ちなみに、気になる機内食は以下のリンク先にあるようにカレー、そば、カツ丼、パスタなど多彩なメニューが用意されているようです。サイトを見ると盛り付けが妙にきれいなのですが、現物は他社のエコノミークラス同様、プラスチック製のトレーに盛りつけられてくるようです。

https://www.zipair.net/ja/service/meal

発券:他社との通し発券不可なのは要注意

JAL公式サイトの予約画面。

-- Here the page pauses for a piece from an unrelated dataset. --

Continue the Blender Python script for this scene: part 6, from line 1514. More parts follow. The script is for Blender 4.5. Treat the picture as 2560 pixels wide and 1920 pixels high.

国際線とアメリカ国内線(この場合運航会社はアメリカン航空)の予約をまとめて取ることができる。

JAL, ANAなどアライアンス(航空連盟)に加入する従来キャリアは、国際線で海外到着後に乗り継ぐ現地国内線の航空券をまとめて予約・発券してくれます。これを「通し発券」といい、チェックインは最初の搭乗地でのみ行えばよく、ほとんどの場合は受託手荷物も自動的に最終到着地に転送されます。(アメリカ入国時のみ、手荷物を受け取って税関審査を受けた後、再度セキュリティチェックをやり直す必要あり)

通し発券は日本の国内線と国際線を乗り継ぐ場合も可能で、日本各地から成田や羽田に到着し、国際線に乗り継ぐ際は出入国審査だけ済ませればOKとなります。

ところが、ZIPAIRは他社との通し発券が一切できません。(系列のJALともできない。ただしZIPAIR同士の通し発券はできる) これを業界では「別切り」といい、様々なデメリットがあります。

まず、乗り継ぎ地では受託手荷物を受け取って乗り継ぎ先の航空会社のカウンターまで移動し、チェックインしてセキュリティチェックを受けて…という作業をいちいち繰り返さなければなりません。アメリカはセキュリティチェックがうるさく(靴やベルトまで外させられる)その分検査場はいつも混んでいますし、繁忙期などは最悪乗り遅れるリスクも生じかねません。

また、最初の便が遅延して乗継便に間に合わなくなっても、自分で交渉して便を変えてもらう必要があります。(通し発券ならばJALやANAがどうにかしてくれるのでしょうが)

ZIPAIRの就航地が出発・到着地である人にとっては特に関係のない話ではありますが、地方在住の方や乗り継ぎを予定されている方は念頭に置いておいた方がよいでしょう。